Buda chegou a essa iluminação 2500 anos antes de Einstein. Dentro não existe ninguém; apenas as linhas de energia cruzando-se é que te proporcionam a sensação do eu. Buda costumava dizer que o eu é como uma cebola: tu a descascas, jogas fora a casca, mas uma outra surge. Se continuares descascando, camada por camada, o que permanecerá, afinal? A cebola será inteiramente descascada e nada encontrarás dentro dela.

O homem é tal como uma cebola. Descasca-se a camada de pensamentos, de sentimentos, e, finalmente, o que encontramos?
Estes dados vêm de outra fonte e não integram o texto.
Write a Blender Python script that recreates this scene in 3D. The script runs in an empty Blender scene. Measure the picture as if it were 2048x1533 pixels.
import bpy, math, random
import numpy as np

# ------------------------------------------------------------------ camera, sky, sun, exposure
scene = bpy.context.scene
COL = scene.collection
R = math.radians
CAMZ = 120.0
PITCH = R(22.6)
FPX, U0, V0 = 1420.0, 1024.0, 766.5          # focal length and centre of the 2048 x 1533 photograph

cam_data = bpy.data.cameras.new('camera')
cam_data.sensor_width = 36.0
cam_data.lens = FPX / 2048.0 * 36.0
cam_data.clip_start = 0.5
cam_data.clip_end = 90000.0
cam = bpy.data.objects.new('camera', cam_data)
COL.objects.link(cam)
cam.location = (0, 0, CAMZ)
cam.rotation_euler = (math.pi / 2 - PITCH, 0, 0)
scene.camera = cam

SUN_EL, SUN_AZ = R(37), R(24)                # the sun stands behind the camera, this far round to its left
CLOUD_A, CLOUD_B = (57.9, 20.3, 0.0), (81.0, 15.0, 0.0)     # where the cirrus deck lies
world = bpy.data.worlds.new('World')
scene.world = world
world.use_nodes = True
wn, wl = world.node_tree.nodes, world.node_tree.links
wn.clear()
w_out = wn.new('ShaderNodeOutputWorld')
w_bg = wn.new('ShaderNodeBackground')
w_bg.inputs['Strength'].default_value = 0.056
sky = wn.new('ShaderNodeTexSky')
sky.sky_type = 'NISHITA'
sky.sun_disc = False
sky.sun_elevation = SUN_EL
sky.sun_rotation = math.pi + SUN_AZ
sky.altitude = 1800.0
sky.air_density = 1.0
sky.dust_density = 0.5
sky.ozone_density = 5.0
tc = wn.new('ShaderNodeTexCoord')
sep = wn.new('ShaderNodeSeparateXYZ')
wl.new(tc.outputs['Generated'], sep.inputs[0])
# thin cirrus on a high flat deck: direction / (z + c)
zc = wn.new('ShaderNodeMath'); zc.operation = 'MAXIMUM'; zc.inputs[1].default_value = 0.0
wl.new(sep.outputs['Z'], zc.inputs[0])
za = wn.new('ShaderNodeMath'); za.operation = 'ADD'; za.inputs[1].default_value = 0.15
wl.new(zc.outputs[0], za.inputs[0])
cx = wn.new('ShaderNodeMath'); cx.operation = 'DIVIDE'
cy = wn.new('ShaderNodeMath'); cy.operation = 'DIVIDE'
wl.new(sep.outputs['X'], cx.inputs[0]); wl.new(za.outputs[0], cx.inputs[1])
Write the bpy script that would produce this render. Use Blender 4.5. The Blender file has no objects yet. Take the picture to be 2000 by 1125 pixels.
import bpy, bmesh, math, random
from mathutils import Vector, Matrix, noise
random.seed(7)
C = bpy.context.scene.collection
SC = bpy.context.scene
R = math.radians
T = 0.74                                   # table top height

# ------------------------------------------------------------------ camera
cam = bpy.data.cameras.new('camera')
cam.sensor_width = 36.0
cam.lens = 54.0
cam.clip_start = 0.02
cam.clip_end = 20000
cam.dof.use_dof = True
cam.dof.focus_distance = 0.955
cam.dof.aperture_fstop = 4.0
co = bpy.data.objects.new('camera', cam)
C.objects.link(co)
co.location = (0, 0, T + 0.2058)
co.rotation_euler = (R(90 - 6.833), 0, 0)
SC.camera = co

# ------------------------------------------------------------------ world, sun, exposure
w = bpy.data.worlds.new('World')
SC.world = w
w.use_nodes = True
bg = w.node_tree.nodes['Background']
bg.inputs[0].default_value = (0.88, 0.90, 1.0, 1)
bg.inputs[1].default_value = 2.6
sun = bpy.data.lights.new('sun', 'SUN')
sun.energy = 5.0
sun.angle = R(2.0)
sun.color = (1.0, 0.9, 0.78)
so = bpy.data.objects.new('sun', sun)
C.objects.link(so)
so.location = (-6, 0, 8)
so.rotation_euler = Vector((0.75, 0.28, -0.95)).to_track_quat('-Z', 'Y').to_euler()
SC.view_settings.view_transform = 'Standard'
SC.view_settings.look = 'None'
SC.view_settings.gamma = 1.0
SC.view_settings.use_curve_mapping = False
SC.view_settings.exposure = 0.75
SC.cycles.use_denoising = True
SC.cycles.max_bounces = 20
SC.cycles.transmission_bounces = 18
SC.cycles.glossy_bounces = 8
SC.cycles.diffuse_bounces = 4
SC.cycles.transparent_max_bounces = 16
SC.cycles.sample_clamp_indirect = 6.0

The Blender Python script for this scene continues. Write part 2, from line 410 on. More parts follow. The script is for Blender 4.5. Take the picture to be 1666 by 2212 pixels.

Um nada.

Esse nada não precisa de apoio.

Esse nada existe por si mesmo.

Eis por que Buda disse que não existe Deus: Não há necessidade de Deus, porque Deus é um apoio. E diz que não há criador, porque não há necessidade de criar um nada. Este é um dos conceitos mais difíceis de entender - a não ser que o compreendas.

Por isso é que Tilopa diz: "Mahamudra está para além de todas as palavras e símbolos."
Mahamudra é uma experiência do nada - simplesmente, tu não és.

E, se não és, quem está aí para sofrer?

Quem está aí, em dor e angústia?

E, quem está aí para estar feliz e bem aventurado?

Buda diz que, se sentires que estás bem aventurado, tornarás a ser vítima do sofrimento, porque ainda estás ali. Quando não estiveres, então não haverá sofrimento, nem bem-aventurança; e essa será a verdadeira bem-aventurança. Então, não poderás recuar. Atingir o nada é atingir tudo.

Todo o meu esforço em relação a ti também é para conduzir-te ao nada, levar-te ao vácuo total.